Data extract
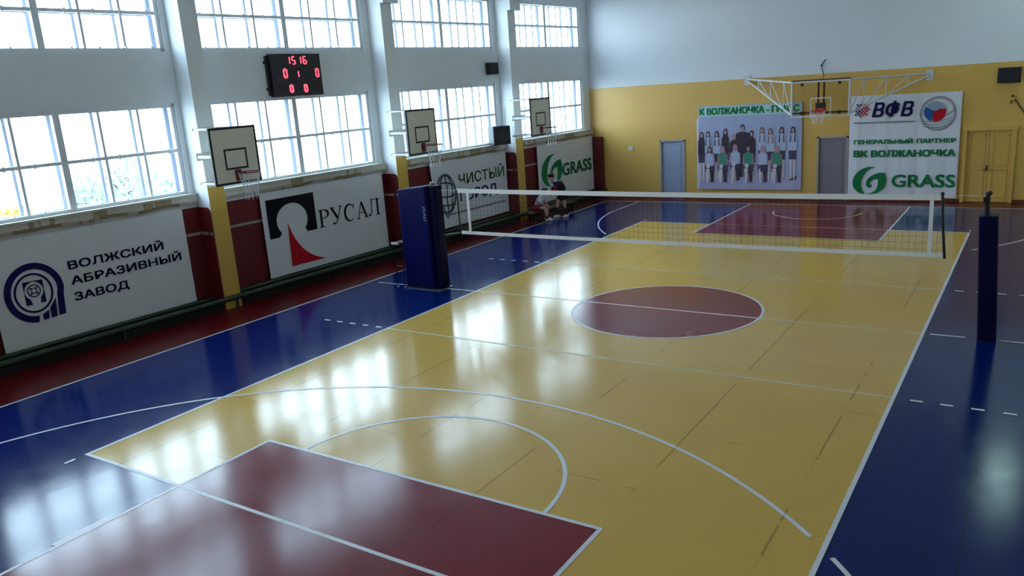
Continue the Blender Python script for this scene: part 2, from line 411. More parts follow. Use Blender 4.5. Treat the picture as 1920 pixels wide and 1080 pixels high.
# red panels, grey strip, ledges
bays = [(S0, PIL[0] - PH), (PIL[0] + PH, PIL[1] - PH), (PIL[1] + PH, PIL[2] - PH), (PIL[2] + PH, PIL[3] - PH), (PIL[3] + PH, 17.02)]
tn = 1
for i, (a, b) in enumerate(bays):
    p = MB(); r = 0.12; a2, b2 = a + 0.01, b - 0.005
    p.box(0, .05, a2, b2, 0, 2.29)
    p.box(0.05, 0.062, a2 + 0.03, a2 + 0.12, 1.69, 1.75, 1); p.box(0.05, 0.062, a2 + 0.2, b2 - 0.05, 1.69, 1.75, 1)
    if i < 4:                                                # the panel turns the corner onto the near side of the pillar, round at its top edge
        out = [(0.05, 0.0), (0.5, 0.0)] + [(0.5 - r + r * math.cos(t), 2.29 - r + r * math.sin(t)) for t in [k * PI / 12 for k in range(7)]] + [(0.05, 2.29)]
        n = len(out); k0 = len(p.v)
        p.poly(out, lambda u, v: (u, b2 - .03, v)); p.poly(out, lambda u, v: (u, b2, v))
        for q in range(n):
            (u0, v0), (u1, v1) = out[q], out[(q + 1) % n]; p.raw([(u0, b2 - .03, v0), (u1, b2 - .03, v1), (u1, b2, v1), (u0, b2, v0)], [(0, 1, 2, 3)])
        p.box(.06, .34, b2 - .042, b2 - .03, 1.69, 1.75, 1); p.box(.42, .49, b2 - .042, b2 - .03, 1.69, 1.75, 1)
    else: p.box(.05, .52, b2 - .14, b2, 0, 2.29)
    struct(p.build('trim_%d' % tn, [M['red_panel'], M['grey_strip']], mw=WM), 'dark red wall panel with a grey strip under the windows'); tn += 1
    p = MB()
    N = 170; prof = []
    for j in range(N + 1):
        s = a + (b - a) * j / N; q = noise.noise(Vector((s * 1.7, i * 3.1, 0))); bot = 2.37 + 0.035 * q + 0.012 * noise.noise(Vector((s * 9, i, 2)))
        prof.append((s, bot))
    v = []
    for s, bot in prof: v += [(0.0, s, 2.56), (0.10, s, 2.56), (0.10, s, bot + 0.07), (0.06, s, bot), (0.0, s, bot)]
    f = []; 
    p.raw(v, [], 0)
    for j in range(N):
        for c in range(4):
            a_ = j * 5 + c
            p.f.append([a_, a_ + 1, a_ + 6, a_ + 5]); p.m.append(1 if (c >= 1 and noise.noise(Vector((prof[j][0] * 1.6, i * 5.7, 3))) + .5 * noise.noise(Vector((prof[j][0] * 7, c * 2.3, 5))) > (.22 if c == 1 else -.05)) else 0); p.sm.append(False)
    p.box(-0.05, 0.13, a + 0.02, b - 0.02, 2.56, 2.60, 0)
    struct(p.build('trim_%d' % tn, [M['ledge'], M['worn']], mw=WM), 'white window ledge with crumbling plaster edge'); tn += 1
for a, b in bays:  # added low boxes, coloured as the deep shade between the pillars
    p = MB(); p.box(0.0, 0.47, a + .01, b - .01, 0, 0.20)
    struct(p.build('trim_%d' % tn, M['recess_shade'], mw=WM), 'blackish green box painted as the shade at the foot of the window wall'); tn += 1
# windows
def window(idx, a, b, z0, z1, tz):
    def sash(d, extra):
        m = MB(); fw = 0.085; e = .075 if extra else .05
        m.box(d - .02, d + e, a, b, z0, z0 + fw); m.box(d - .02, d + e, a, b, z1 - fw, z1)
        m.box(d - .02, d + e, a, a + fw, z0, z1); m.box(d - .02, d + e, b - fw, b, z0, z1)
        c = (a + b) / 2; hw = .065 if extra else .05; m.box(d - .02, d + e + .005, c - hw, c + hw, z0, z1)
        m.box(d - .015, d + e - .01, a, b, tz - .032, tz + .032)
        for (u, v) in ((a, c), (c, b)):
            for q in (1, 2):
                s = u + (v - u) * q / 3.0; m.box(d - .012, d + e - .012, s - .026, s + .026, z0, z1)
        if extra:                                            # hinges and catches on the inner sash
            for q in range(9):
                s = a + (b - a) * (q + .5) / 9; m.box(d + .05, d + .1, s - .018, s + .018, z0 + .03, z0 + .11); m.box(d + .04, d + .085, s - .018, s + .018, tz - .05, tz + .05)
        return m
    inner = sash(-0.12, True).build('window_%d' % idx, M['frame'], mw=WM); struct(inner)
    sash(-0.36, False).build('outer_frame', M['frame_out'], inner)
    g = MB()
    for d in (-0.12, -0.36): g.raw([(d, a + .02, z0 + .02), (d, b - .02, z0 + .02), (d, b - .02, z1 - .02), (d, a + .02, z1 - .02)], [(0, 1, 2, 3)])
    g.build('pane', M['glass'], inner)
wi = 1
for k, (a, b) in HALVES.items():
    window(wi, a, b, LOW[0], LOW[1], 3.54); wi += 1
    window(wi, a, b, UP[0], UP[1], 6.33); wi += 1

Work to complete
Without the pictures, write out the whole listing above exactly as it appears.

Task result
Continue the Blender Python script for this scene: part 2, from line 411. More parts follow. Use Blender 4.5. Treat the picture as 1920 pixels wide and 1080 pixels high.
# red panels, grey strip, ledges
bays = [(S0, PIL[0] - PH), (PIL[0] + PH, PIL[1] - PH), (PIL[1] + PH, PIL[2] - PH), (PIL[2] + PH, PIL[3] - PH), (PIL[3] + PH, 17.02)]
tn = 1
for i, (a, b) in enumerate(bays):
    p = MB(); r = 0.12; a2, b2 = a + 0.01, b - 0.005
    p.box(0, .05, a2, b2, 0, 2.29)
    p.box(0.05, 0.062, a2 + 0.03, a2 + 0.12, 1.69, 1.75, 1); p.box(0.05, 0.062, a2 + 0.2, b2 - 0.05, 1.69, 1.75, 1)
    if i < 4:                                                # the panel turns the corner onto the near side of the pillar, round at its top edge
        out = [(0.05, 0.0), (0.5, 0.0)] + [(0.5 - r + r * math.cos(t), 2.29 - r + r * math.sin(t)) for t in [k * PI / 12 for k in range(7)]] + [(0.05, 2.29)]
        n = len(out); k0 = len(p.v)
        p.poly(out, lambda u, v: (u, b2 - .03, v)); p.poly(out, lambda u, v: (u, b2, v))
        for q in range(n):
            (u0, v0), (u1, v1) = out[q], out[(q + 1) % n]; p.raw([(u0, b2 - .03, v0), (u1, b2 - .03, v1), (u1, b2, v1), (u0, b2, v0)], [(0, 1, 2, 3)])
        p.box(.06, .34, b2 - .042, b2 - .03, 1.69, 1.75, 1); p.box(.42, .49, b2 - .042, b2 - .03, 1.69, 1.75, 1)
    else: p.box(.05, .52, b2 - .14, b2, 0, 2.29)
    struct(p.build('trim_%d' % tn, [M['red_panel'], M['grey_strip']], mw=WM), 'dark red wall panel with a grey strip under the windows'); tn += 1
    p = MB()
    N = 170; prof = []
    for j in range(N + 1):
        s = a + (b - a) * j / N; q = noise.noise(Vector((s * 1.7, i * 3.1, 0))); bot = 2.37 + 0.035 * q + 0.012 * noise.noise(Vector((s * 9, i, 2)))
        prof.append((s, bot))
    v = []
    for s, bot in prof: v += [(0.0, s, 2.56), (0.10, s, 2.56), (0.10, s, bot + 0.07), (0.06, s, bot), (0.0, s, bot)]
    f = []; 
    p.raw(v, [], 0)
    for j in range(N):
        for c in range(4):
            a_ = j * 5 + c
            p.f.append([a_, a_ + 1, a_ + 6, a_ + 5]); p.m.append(1 if (c >= 1 and noise.noise(Vector((prof[j][0] * 1.6, i * 5.7, 3))) + .5 * noise.noise(Vector((prof[j][0] * 7, c * 2.3, 5))) > (.22 if c == 1 else -.05)) else 0); p.sm.append(False)
    p.box(-0.05, 0.13, a + 0.02, b - 0.02, 2.56, 2.60, 0)
    struct(p.build('trim_%d' % tn, [M['ledge'], M['worn']], mw=WM), 'white window ledge with crumbling plaster edge'); tn += 1
for a, b in bays:  # added low boxes, coloured as the deep shade between the pillars
    p = MB(); p.box(0.0, 0.47, a + .01, b - .01, 0, 0.20)
    struct(p.build('trim_%d' % tn, M['recess_shade'], mw=WM), 'blackish green box painted as the shade at the foot of the window wall'); tn += 1
# windows
def window(idx, a, b, z0, z1, tz):
    def sash(d, extra):
        m = MB(); fw = 0.085; e = .075 if extra else .05
        m.box(d - .02, d + e, a, b, z0, z0 + fw); m.box(d - .02, d + e, a, b, z1 - fw, z1)
        m.box(d - .02, d + e, a, a + fw, z0, z1); m.box(d - .02, d + e, b - fw, b, z0, z1)
        c = (a + b) / 2; hw = .065 if extra else .05; m.box(d - .02, d + e + .005, c - hw, c + hw, z0, z1)
        m.box(d - .015, d + e - .01, a, b, tz - .032, tz + .032)
        for (u, v) in ((a, c), (c, b)):
            for q in (1, 2):
                s = u + (v - u) * q / 3.0; m.box(d - .012, d + e - .012, s - .026, s + .026, z0, z1)
        if extra:                                            # hinges and catches on the inner sash
            for q in range(9):
                s = a + (b - a) * (q + .5) / 9; m.box(d + .05, d + .1, s - .018, s + .018, z0 + .03, z0 + .11); m.box(d + .04, d + .085, s - .018, s + .018, tz - .05, tz + .05)
        return m
    inner = sash(-0.12, True).build('window_%d' % idx, M['frame'], mw=WM); struct(inner)
    sash(-0.36, False).build('outer_frame', M['frame_out'], inner)
    g = MB()
    for d in (-0.12, -0.36): g.raw([(d, a + .02, z0 + .02), (d, b - .02, z0 + .02), (d, b - .02, z1 - .02), (d, a + .02, z1 - .02)], [(0, 1, 2, 3)])
    g.build('pane', M['glass'], inner)
wi = 1
for k, (a, b) in HALVES.items():
    window(wi, a, b, LOW[0], LOW[1], 3.54); wi += 1
    window(wi, a, b, UP[0], UP[1], 6.33); wi += 1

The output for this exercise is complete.